Но кто такой Шариков? Мы не знаем. Шарикову, которому Максимов сообщает артистическую легкость и обаяние, отпущены час сценического времени и несколько месяцев условно-жизненного, в течение которых он развивается, ищет признания и любви, подвергается непрестанной муштре со стороны Борменталя и Профессора, обзаводится «друзьями», проходит через подростковый бунт и, наконец, становится опасным. И в том ли дело, что исходный генетический материал оказался неудачным?
«Сделать из него человека никому не удастся». Но что делает человека человеком? Любовь или умение держать в руках вилку?
В спектакле Федорова отчетливо звучат переклички с «Франкенштейном» Мэри Шелли, не столько даже самим романом, сколько культурным мифом о нем, сложившимся за два с лишним века, ставящим под вопрос не только и не столько право человека-творца на творение, не столько этическую сомнительность евгеники, сколько вопрос личной ответственности за того, кого произвел на свет.
Режиссер не дает никаких прямых ответов, никого не обеляя и не очерняя. В его художественном мире, населенном гибридными существами, вопрос происхождения, классового конфликта, оппозиции людей якобы высокой культуры и люмпен-пролетариев не актуален. Актуален вопрос насилия не только над человеком, вообще, над любым живым существом.
Закадровая попытка насилия Шарикова над Зиной вызывает кучу вопросов. Точно не Шариков разбил девушке нос, а Борменталь, взастывающей, точно оскал, улыбке которого, в голосе, точно машина на репите, чеканящем: «На меня, на меня, на меня», есть что-то пугающее, не вполне биологическое. Борменталь избивает Шарикова, страшно, смертным боем, под музыку Скрябина и умоляющие поскуливания Зины: «Пожалуйста, пожалуйста, не надо».И это момент необратимости, в котором рушится маленькая иерархическая система отношений квартиры Преображенского, в котором выплескивается подавленная агрессия. Шариков становится опасен, Шариков пишет донос и достает из-за пазухи оружие. Но наиболее пугающее впечатление производит его последнее появление в качестве двойника профессора, в роскошном пальто на лисьем воротнике, его медленные жесты рук, стягивающих перчатки, его барственный наклон головы, которым он велит Зине снять с него шляпу.

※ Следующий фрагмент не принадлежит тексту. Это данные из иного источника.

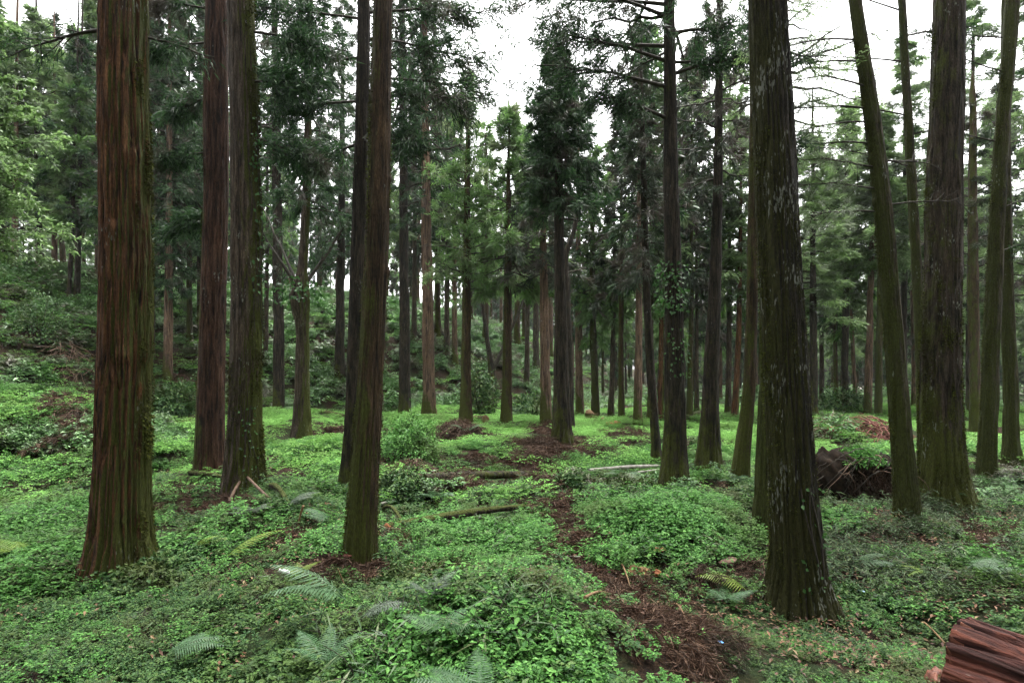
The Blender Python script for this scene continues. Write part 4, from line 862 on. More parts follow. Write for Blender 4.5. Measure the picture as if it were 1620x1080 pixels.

Создание подменяет создателя, сын претендует на место отца.
Режиссерский прием складывания, оформления персонажности в течение действия проявляет одно из возможных пониманий происходящего. Актеры-неумехи по недомыслию создают существо, за появление которого никто не хочет брать на себя ответственность. Существо это, в отличие от остальных, рождается сразу же в театральном «здесь и сейчас», новорожденный Шариков рождается для театрального мира и в нем же умирает. Актер Андрей Максимов его именно что воплощает на полтора часа сценического времени. Но убийство его на себя берет уже Преображенский, в которого Игорь Гордин «отливается» за время спектакля.
Проблема физического устранения Шарикова – проблема дальнейшего выживания расшатавшейся микросистемы. Но это никак не снимает вопрос о праве на убийство человека человеком и об ответственности за него. Избегая социальной или временной конкретики, Антон Федоров ставит этот вопрос как универсальный этический. В финале спектакля пьяный и, видимо, сломленный Преображенский, лежа на авансцене, обнимает собаку и повторяет «прости меня, прости». Кому он адресует эти слова, то ли псу, то ли безропотно легшему под нож (напялившему на себя ростовой костюм собаки) Шарикову, уходящему со сцены в наш загробный человеческий мир?